Ein anderer berichtet traurig vom wachsenden Ungleichgewicht zwischen Alkoholverträglichkeit und Durst. Das fange mit 30 bereits an; da heiße es »nicht an zwei Tagen hintereinander saufen, zweistellige Zahlen beim Bier vermeiden«. Mit 60, gibt er den jüngeren Kolleginnen und Kollegen nicht gerade hoffnungsvoll mit auf den Weg, »wird’s aber nochmal schlimmer«. So ähnlich hat das sogar eine Studie bestätigt: Menschen altern demnach in zwei Schüben; erst mit Mitte 40 und dann um die 60. In diesen Jahren fänden abrupte molekulare Umbauprozesse statt, die Ausdruck beginnender oder laufender krankhafter Veränderungen im Körper seien. »Alterskipppunkte« nennen das die Forscher.

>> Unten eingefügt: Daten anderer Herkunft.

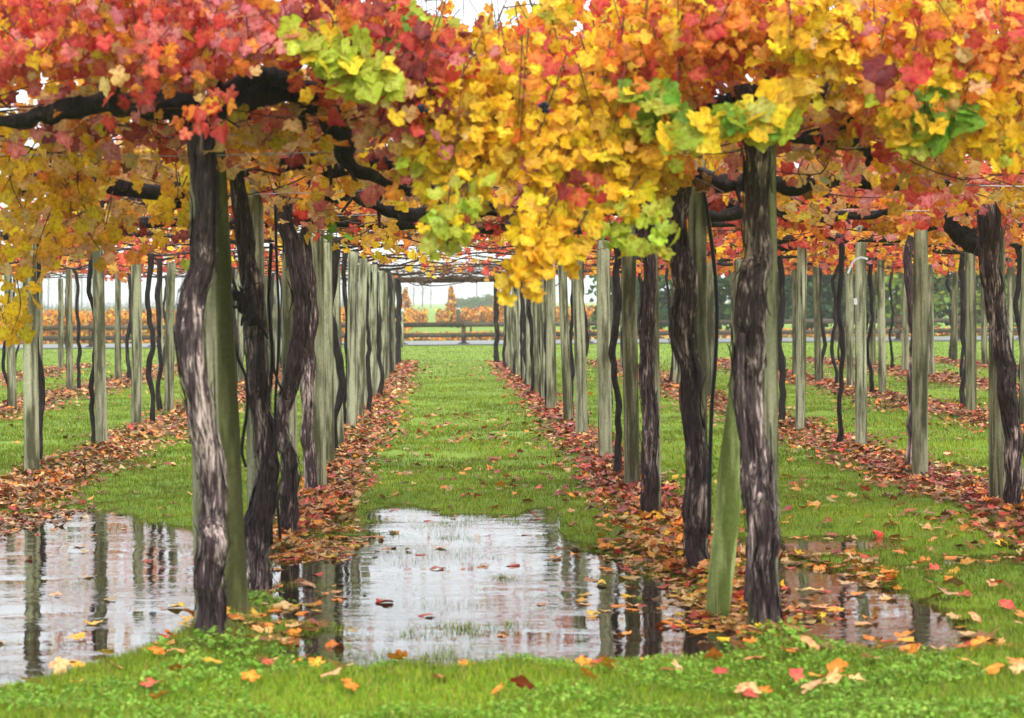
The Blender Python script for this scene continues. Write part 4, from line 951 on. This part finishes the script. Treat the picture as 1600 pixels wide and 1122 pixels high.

Der Kollege hält es dennoch – oder vielleicht gerade deswegen – mit dem Motto: »Absolutely no sports, just whiskey and cigars«. Dieses werde wohl fälschlich Winston Churchill zugeschriebenen, der immerhin 90 Jahre alt wurde, aber er nehme es »trotzdem als Inspiration«. Ein anderer pflichtet ihm bei: »Seit ich nicht mehr rauche, bin ich wesentlich häufiger erkältet, hatte eine Kehlkopfentzündung und bin plötzlich allergisch gegen Pollen.« Eine weitere Kollegin berichtet von ähnlichen Erfahrungen: »Ich werde auch immer gleich krank, wenn ich mal lange nicht rauche.« Ihr setze allerdings nicht der eigene Verfall, sondern der ihrer Liebsten zu. »Es gibt einfach keine gesunden Leute mehr.«

»Am erschreckendsten am Altwerden«, findet eine Letzte, »ist, das junge Eltern aussehen wie halbe Kinder, Politikerinnen und Politiker auf einmal jünger sind als ich und Leute, die vom Alter her meine Kinder sein könnten, ihre Sportkarriere aus Altersgründen beenden.« Sie sehen, auch Ihre Lieblingszeitung treibt das Älterwerden um. Wenigstens ist die Zeitung selbst gerade in ihrem besten Alter.